• [GOAL OF THE EXERCISE] Print the lines beginning with the one that contains "-.4, -.3), M['ext_ground'])" and ending with the one that contains "-.3, 2.25), M['ext_ground'])", exactly, both included, and no other lines.

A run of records
────────────────────────────────────────
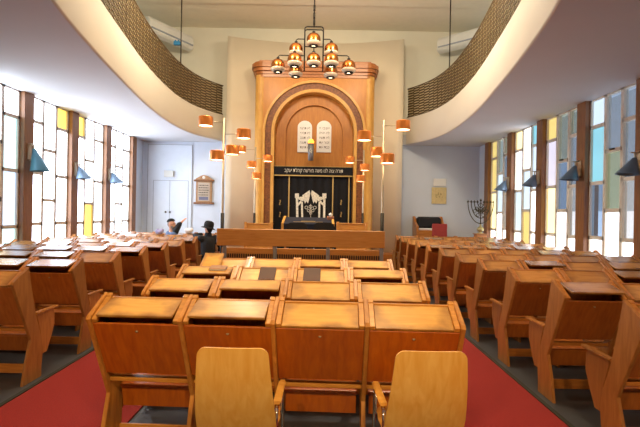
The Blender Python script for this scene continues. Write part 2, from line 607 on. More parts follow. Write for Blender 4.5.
# transom heights read per column: (pixel column, [pixel rows from the top down]), panes from the top down
LEFT = {  # bay after post index: near -> far columns
    4: [(-10, [120, 190], 'Wcb'), (3, [140, 199], 'WpW'), (15, [115.3, 170, 227], 'Wcbc')],
    5: [(42, [122, 173, 224], 'WWWW'), (55, [151, 200.5], 'WWW'), (66, [130, 177, 223], 'yWWW')],
    6: [(86, [136.7, 178.7, 223], 'yWWW'), (94, [161, 203.5], 'WWy'), (102, [141.5, 182, 222], 'WWWW')],
    7: [(116.5, [146, 182.6, 222], 'WWWW'), (123.5, [167, 204], 'WWW'), (129.5, [151, 186, 221], 'WWWW')],
}
RIGHT = {  # near -> far columns
    4: [(634, [118, 178.5, 240.7], 'BBKw'), (616, [150, 210.5], 'BNw'), (601, [126, 183, 238], 'SCUw')],
    5: [(575.5, [135, 186, 237], 'GBKw'), (564, [161, 210.7], 'GUw'), (554.5, [140.5, 187, 234.5], 'YLpw')],
    6: [(537, [145, 190, 232.7], 'CSww'), (528, [170, 210.5], 'wSY'), (521, [150.5, 191, 231.5], 'pwSw')],
    7: [(508, [154.5, 193.7, 229], 'GUKw'), (502, [173.7, 212.7], 'GSw'), (496.5, [158.7, 192.5, 229.5], 'YYpw')],
}
wn = 0
for sx, table in ((-1, LEFT), (1, RIGHT)):
    for bay in range(FIRST, 8):
        wn += 1
        y0, y1 = POSTS[bay] + PW / 2, POSTS[bay + 1] - PW / 2
        cols = table.get(bay)
        cw = (y1 - y0) / 3
        gx = sx * (HW + .06)
        fr = MB()
        gl = MB()
        used = []
        fx0, fx1 = sorted((sx * (HW + .02), sx * (HW + .10)))
        mw = .075
        for k in range(4):
            yy = y0 + cw * k
            fr.bb(fx0, fx1, max(y0, yy - mw / 2), min(y1, yy + mw / 2), SILL, SOF)
        fr.bb(fx0, fx1, y0, y1, SILL, SILL + .06)
        fr.bb(fx0, fx1, y0, y1, SOF - .03, SOF)
        for k in range(3):
            yc = y0 + cw * (k + .5)
            if cols:
                px, rows, code = cols[k]
                hs = [P(px, r_, yc).z for r_ in rows]
            else:
                hs = [[3.1, 2.2, 1.35], [2.7, 1.8]][k % 2]
                code = ('WWWW' if sx < 0 else 'wSBw')[:len(hs) + 1]
            edges = [SOF - .03] + hs + [SILL + .06]
            for h in hs:
                fr.bb(fx0, fx1, y0 + cw * k, y0 + cw * (k + 1), h - .033, h + .033)
            for j, ch in enumerate(code):
                if ch not in used:
                    used.append(ch)
                v = [gl.bm.verts.new((gx, yy, zz)) for yy, zz in
                     ((yc - cw / 2, edges[j + 1]), (yc + cw / 2, edges[j + 1]), (yc + cw / 2, edges[j]), (yc - cw / 2, edges[j]))]
                if sx > 0:
                    v.reverse()
                fc = gl.bm.faces.new(v)
                fc.material_index = used.index(ch)
        if sx > 0 and bay == 4:   # window stay on a post and small catches
            pass
        root = fr.obj('window_%d' % wn, M['mullion'] if sx < 0 else M['mullion_r'])
        root['kind'] = 'structure'
        gl.obj('glass', [GL[c_] for c_ in used], root)
        if bay in (4, 5) and sx > 0:
            q = P(616 if bay == 4 else 564, 149 if bay == 4 else 160, y0 + cw * 1.5)
            hb = MB().box((sx * (HW - .0), y0 + cw * 1.5, q.z), (.03, .12, .03), None, .006)
            hb.tube([(sx * (HW - .02), y0 + cw * 1.4, q.z), (sx * (HW - .05), y0 + cw * 1.4, q.z), (sx * (HW - .05), y0 + cw * 1.2, q.z - .02)], .008, 6)
            hb.obj('catch', M['bronze'], root)

# outside, seen through the clear panes on the right
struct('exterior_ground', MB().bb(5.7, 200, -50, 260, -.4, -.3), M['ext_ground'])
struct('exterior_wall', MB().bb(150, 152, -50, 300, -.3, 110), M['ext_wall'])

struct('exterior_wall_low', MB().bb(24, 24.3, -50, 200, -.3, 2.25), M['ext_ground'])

# carpets, edge strips, dais
for sx, nm in ((-1, 'left'), (1, 'right')):
    x0, x1 = (-2.29, -1.15) if sx < 0 else (1.235, 2.29)
    c = MB().bb(x0, x1, -2.9, 12.2, 0.0, .012).obj('carpet_runner', M['carpet'])
    tag(c, 'red carpet runner down the %s aisle' % nm, 'carpet', 'red aisle runners')
    x0, x1 = sorted((sx * 2.292, sx * 2.33))
    struct('trim_carpet_edge_' + nm, MB().bb(x0, x1, -2.9, 12.2, 0, .02), M['edge'])
struct('floor_dais', MB().bb(-2.9, HW - .001, 12.96, BACK - .001, 0.001, .5), M['ark_trim'])

# door in the front wall at the left, two white leaves under a tall panel
d = struct('door_1', MB().bb(-5.14, -3.74, BACK - .035, BACK - .001, 0, SOF - .1, .004), M['door_white'])
sm = MB()
for x in (-5.14, -3.75):
    sm.bb(x, x + .012, BACK - .042, BACK - .03, 0, SOF - .1)
sm.bb(-5.14, -3.74, BACK - .042, BACK - .03, SOF - .112, SOF - .1)
sm.bb(-4.95, -3.85, BACK - .042, BACK - .03, 2.6, 2.612)
for x in (-4.95, -4.43, -3.85):
    sm.bb(x - .006, x + .006, BACK - .042, BACK - .03, .02, 2.6)
sm.obj('door_seam', M['seam'], d)
for px in (165.7, 169.9):
    q = P(px, 212, BACK - .05)
    MB().sphere((q.x, BACK - .06, q.z), .03, 12, 8).obj('door_knob', M['bronze'], d)

# ------------------------------------------------------------------ pews
END = [(0.0, 1.095), (0.055, .86), (0.10, .68), (0.14, .56), (0.205, .40), (0.235, .26), (0.215, .10), (0.215, 0.0),
       (-.065, 0.0), (-.02, .20), (0.045, .40), (-.205, .925), (-.228, .965), (-.21, .988)]
LID_L = .232
LID_A = math.atan2(1.072 - .952, .20)


def pew_meshes(w, mats, tagname):
    t = .028
    iw = w - t
    m = {}
    b = MB().prism(END, -t / 2, 'x', t, .004)
    m['side_panel'] = b.mesh('side_panel', mats['end'])
    m['desk_lid'] = MB().bb(-iw / 2 + .036, iw / 2 - .036, -LID_L, 0, -.018, 0, .003).mesh('desk_lid', mats['lid'])
    bt = MB()
    rot = Matrix.Rotation(LID_A, 3, 'X')
    c0 = Vector((0, -.1, 1.015))
    bt.box(c0, (.034, .245, .03), rot, .003)
    bt.box(c0 + rot @ Vector((0, .105, .014)), (.034, .035, .014), rot, .003)
    m['batten'] = bt.mesh('batten', mats['wood'])
    a = Vector((0, -.19, .938)); c = Vector((0, .0, .56))
    ang = math.atan2((a - c).z, -(a - c).y)
    rp = Matrix.Rotation(PI / 2 - ang, 3, 'X')
    L = (a - c).length
    pb = MB().box((a + c) / 2, (iw, .016, L), Matrix.Rotation(math.atan2(.19, .378), 3, 'X'), .003)
    m['back_panel'] = pb.mesh('back_panel', mats['panel'])
    a = Vector((0, -.02, 1.045)); c = Vector((0, .10, .53))
    m['backrest'] = MB().box((a + c) / 2, (iw, .016, (a - c).length), Matrix.Rotation(math.atan2(.12, .515), 3, 'X'), .003).mesh('backrest', mats['panel'])
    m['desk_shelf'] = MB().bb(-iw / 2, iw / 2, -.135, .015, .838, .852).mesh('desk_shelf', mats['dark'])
    m['hinge_rail'] = MB().box((0, -.012, 1.058), (iw, .03, .022), None, .003).mesh('hinge_rail', mats['wood'])
    m['rail'] = MB().bb(-iw / 2, iw / 2, .035, .10, .485, .512, .004).mesh('rail', mats['wood'])
    m['lower_panel'] = MB().box((0, .165, .345), (iw - .06, .016, .17), Matrix.Rotation(.2, 3, 'X'), .003).mesh('lower_panel', mats['panel'])
    m['seat'] = MB().box((0, .31, .425), (iw - .04, .34, .022), Matrix.Rotation(.06, 3, 'X'), .006).mesh('seat', mats['panel'])
    m['kick_board'] = MB().bb(-iw / 2, iw / 2, .185, .203, .035, .125, .003).mesh('kick_board', mats['wood'])
    m['armrest'] = MB().prism([(.115, .625), (.46, .63), (.475, .64), (.47, .652), (.115, .648)], -.026, 'x', .052, .006).mesh('armrest', mats['end'])
    m['armrest_support'] = MB().prism([(.13, .624), (.40, .628), (.42, .60), (.425, .47), (.375, .36), (.30, .22), (.235, .22), (.19, .44)], -.012, 'x', .024, .003).mesh('armrest_support', mats['end'])
    m['lock'] = MB().lathe([(0.0001, 0), (.010, 0), (.010, .003), (.005, .004), (.0001, .004)], (0, 0, 0), 10,
                           Matrix.Rotation(PI / 2, 3, 'X')).mesh('lock', M['lock'])
    return m


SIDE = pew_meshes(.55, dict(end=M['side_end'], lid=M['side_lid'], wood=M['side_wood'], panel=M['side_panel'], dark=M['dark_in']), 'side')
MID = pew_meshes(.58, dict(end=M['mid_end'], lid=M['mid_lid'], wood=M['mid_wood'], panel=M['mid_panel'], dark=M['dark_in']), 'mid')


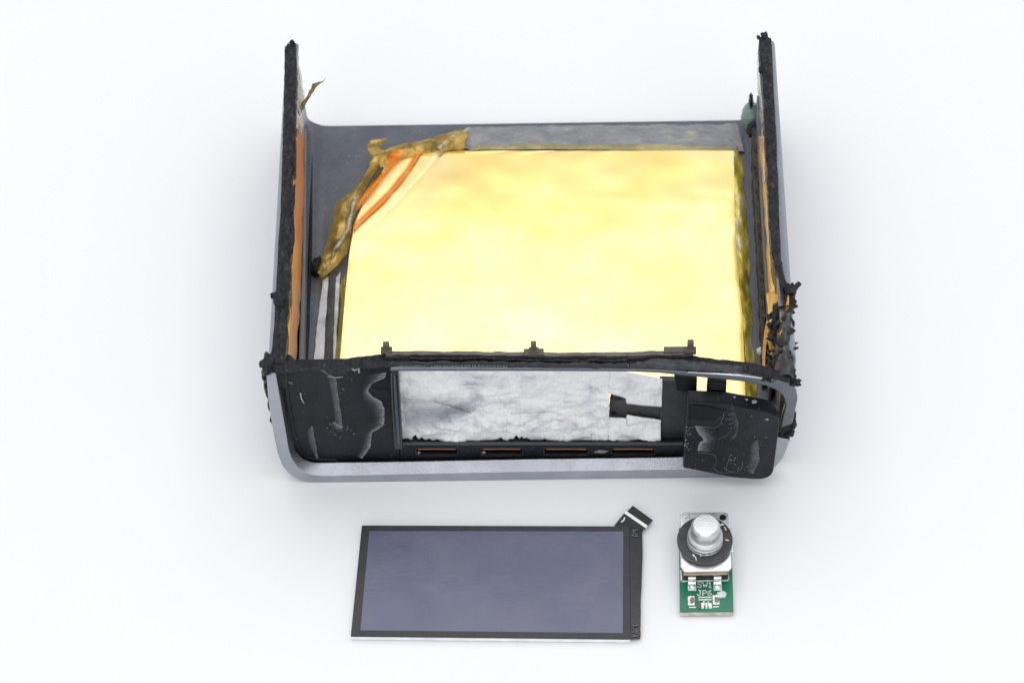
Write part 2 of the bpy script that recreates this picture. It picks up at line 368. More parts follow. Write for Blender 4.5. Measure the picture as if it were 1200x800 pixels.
for k in range(46):
    px = rn.uniform(903, 924); py = rn.uniform(352, 446); c = at(px, py, 'z', rn.uniform(3.0, 3.6)); a = rn.uniform(0, 6.28); L = rn.uniform(.08, .24)
    d = Vector((math.cos(a), math.sin(a), rn.uniform(-.5, .6)))*L; w = Vector((-math.sin(a), math.cos(a), rn.uniform(-.8, .8)))*rn.uniform(.03, .09)
    A = [c - w, c + d*.5 - w*.9 + Vector((0, 0, .03)), c + d - w*.2]; Bq = [c + w, c + d*.5 + w*.6 + Vector((0, 0, .05)), c + d + w*.2]
    bar(g, A, Bq, (0, .01, -.03), 7, lambda p, k2: p + Vector((.02*fb(p, 9, k), .02*fb(p, 9, k+1), .03*fb(p, 8, k+2))))
obj('torn_adhesive', g, M_goop, H, smooth=True)
g = B()   # grey glue film behind the lumps on the right wall
grid(g, [at(a, b, 'z', 3.66) for a, b in ((928, 366), (926, 385), (925, 410), (930, 440))], [at(a, b, 'z', 3.45) for a, b in ((915, 384), (911, 395), (910, 415), (908, 445))], 50, 14, lambda u, v, p: p + Vector((.03*fb(p, 3, 5), 0, .05*fb(p, 3, 6) + .12*math.sin(v*3.14))))
obj('glue_film', g, mat('grey_glue', [(.36, (.008, .008, .010)), (.55, (.035, .036, .042)), (.72, (.13, .135, .145))], 3, .35, bump=.6, bscale=8), H, solid=.04)

# ---- left inner wall details
def wallx(px, py, z): return at(px, py, 'z', z).x
g = B()
grid(g, zz([(346, 128), (345, 180), (342, 230), (342, 300), (339, 345), (337, 380), (334, 430)], 3.35), [at(a, b, 'z', 1.3) for a, b in ((356, 150), (356.5, 190), (357, 218), (355, 270), (353, 330), (351, 370), (346, 430))], 60, 8,
     lambda u, v, p: p + Vector((.025*fb(p, 2.0, 8) + 0, 0, 0)))
tag(obj('orange_tape', g, M_orange, H, solid=.012), 'long strip on the left wall')
g = B(); grid(g, zz([(337.5, 372), (335, 420)], 3.4), zz([(340.5, 372), (338.5, 420)], 3.1), 20, 3)
obj('orange_tape', g, mat('yellow_edge', (.9, .5, .06), 3, .3), H, solid=.012)
g = B(); bar(g, [at(a, b, 'z', .9) for a, b in ((356, 150), (354, 300), (349, 440))], [at(a, b, 'z', .9) for a, b in ((359, 150), (358, 300), (355, 440))], (0, 0, -.6), 12)
obj('wall_rib', g, mat('light_grey_rib', (.17, .18, .19), 3, .4, bump=.3), H, bevel=.02)
g = B(); bar(g, [at(a, b, 'z', .34) for a, b in ((362.5, 150), (361, 300), (356, 440))], [at(a, b, 'z', .34) for a, b in ((367, 150), (365, 300), (360, 440))], (0, 0, -.12), 12, lambda p, k: p + Vector((.012*fb(p, 6, k), 0, 0)))
obj('seal_bead', g, M_black, H, bevel=.02)

# torn bits of film standing at the back left
g = B()
grid(g, [at(a, b, 'y', 7.0) for a, b in ((346, 140), (347, 133), (351, 123), (357, 117), (365, 104), (366, 99), (381, 94))], [at(a, b, 'y', 7.0) for a, b in ((349, 142), (352, 132), (357, 124), (363, 114), (368, 107), (372, 100), (382, 93.5))], 30, 4,
     lambda u, v, p: p + Vector((0, .1*fb(p, 3, 4), .02*fb(p, 6, 3))))
obj('kapton_sliver', g, mat('khaki_sliver', [(.3, (.22, .16, .06)), (.6, (.42, .33, .16)), (.75, (.7, .66, .55))], 3, .3, bump=.4), H, solid=.012)
g = B()
grid(g, [at(a, b, 'z', 3.5) for a, b in ((346, 62), (346.5, 100), (346, 150))], [at(a, b, 'z', 2.4) for a, b in ((350, 70), (357, 110), (356, 160))], 30, 6, lambda u, v, p: p + Vector((.05*fb(p, 2, 4), 0, 0)))
obj('clear_film', g, M_clearfilm, H, solid=.008)

# ---- right inner wall: second upright plate, strips, teal sealant, gasket
Pz = 1.5
pl = [at(a, b, 'z', Pz) for a, b in ((887, 112), (888, 150), (892, 230), (896, 300), (899, 350), (903, 430))]
pr_ = [at(a, b, 'z', Pz) for a, b in ((891, 112), (893, 150), (896, 230), (900, 300), (903, 350), (907, 430))]
g = B(); bar(g, pl, pr_, (0, 0, -1.25), 20)
obj('upright_plate', g, mat('slate_plate', (.10, .11, .135), 3, .3, bump=.25, bscale=10), H, bevel=.015)
g = B(); bar(g, [at(a, b, 'z', 1.0) for a, b in ((881, 150), (885, 230), (889, 300), (895, 430))], [at(a, b, 'z', 1.0) for a, b in ((886, 150), (890, 230), (894, 300), (900, 430))], (0, 0, -.75), 90, lambda p, k: p + Vector((.03*fb(p, 4, 3+k), 0, .03*fb(p, 5, k))))
obj('seal_bead', g, mat('black_sealant', [(.3, (.015, .014, .015)), (.65, (.05, .045, .045)), (.8, (.28, .24, .22))], 7, .5, bump=.8, bscale=14), H)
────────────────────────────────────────
• [RESULT OF THE EXERCISE]
struct('exterior_ground', MB().bb(5.7, 200, -50, 260, -.4, -.3), M['ext_ground'])
struct('exterior_wall', MB().bb(150, 152, -50, 300, -.3, 110), M['ext_wall'])

struct('exterior_wall_low', MB().bb(24, 24.3, -50, 200, -.3, 2.25), M['ext_ground'])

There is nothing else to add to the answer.